Red team, blue team

Posted by Dan on Oct 2nd, 2008
2008
Oct 2

smallerdots Shankar Vedantam at the Washington Post  has an interesting article about political views and party affiliations.

“Party identification is part of your social identity, in the same way you relate to your religion or ethnic group or baseball team,” said Gary C. Jacobson, a political scientist at the University of California at San Diego.

Referring to political scientist Marc J. Hetherington at Vanderbilt:

Rather, he said, what has happened in recent years is that partisans have come to identify with their parties in much the manner that sports fans identify with their teams. The strong views they feel on many issues do not drive their party affiliation; it is their party affiliation that drives their strong views.

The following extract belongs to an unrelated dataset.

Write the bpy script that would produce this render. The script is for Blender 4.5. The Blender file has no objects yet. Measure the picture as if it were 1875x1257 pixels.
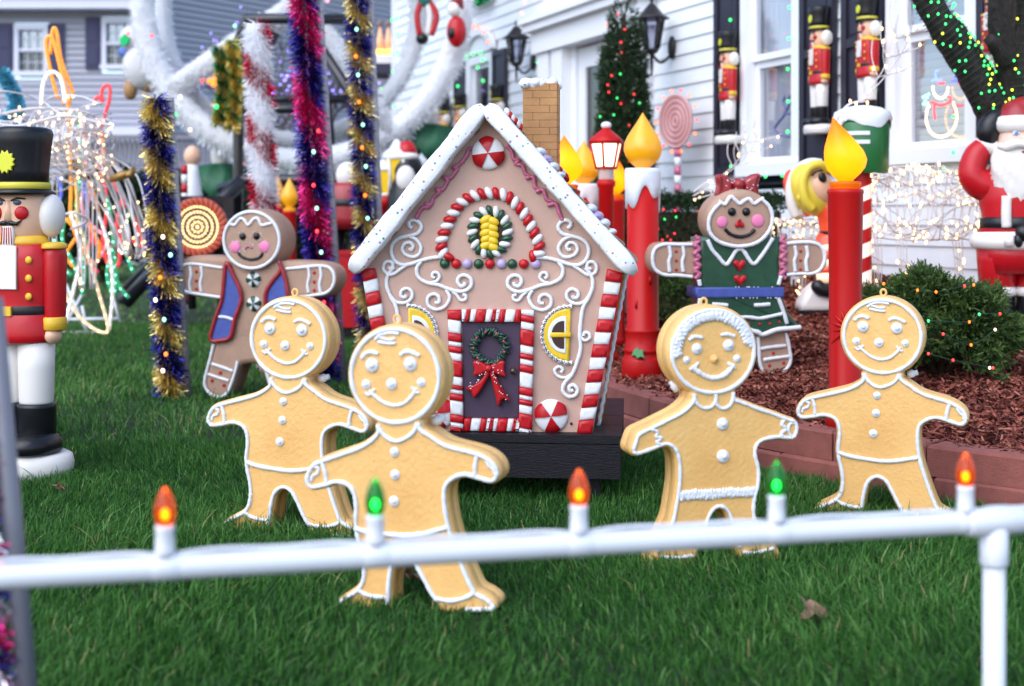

Isn’t there a chicken-and-egg problem here?  If political views come from party affiliations, then where do party affiliations come from?  We seem to have a cultural assumption that information flows upwards in a political hierarchy (representative democracy, the will of of the people, yada yada yada).  On the other hand, in a religious hierarchy we assume that information flows downwards.  So if we substitute religion for politics in the basic premise:

Religious views do not drive religious affiliation; rather religious affiliation drives religious views.

It sounds perfectly reasonable.  I suspect that in politics, the information flows in both directions, but upwards in some people and downwards in others.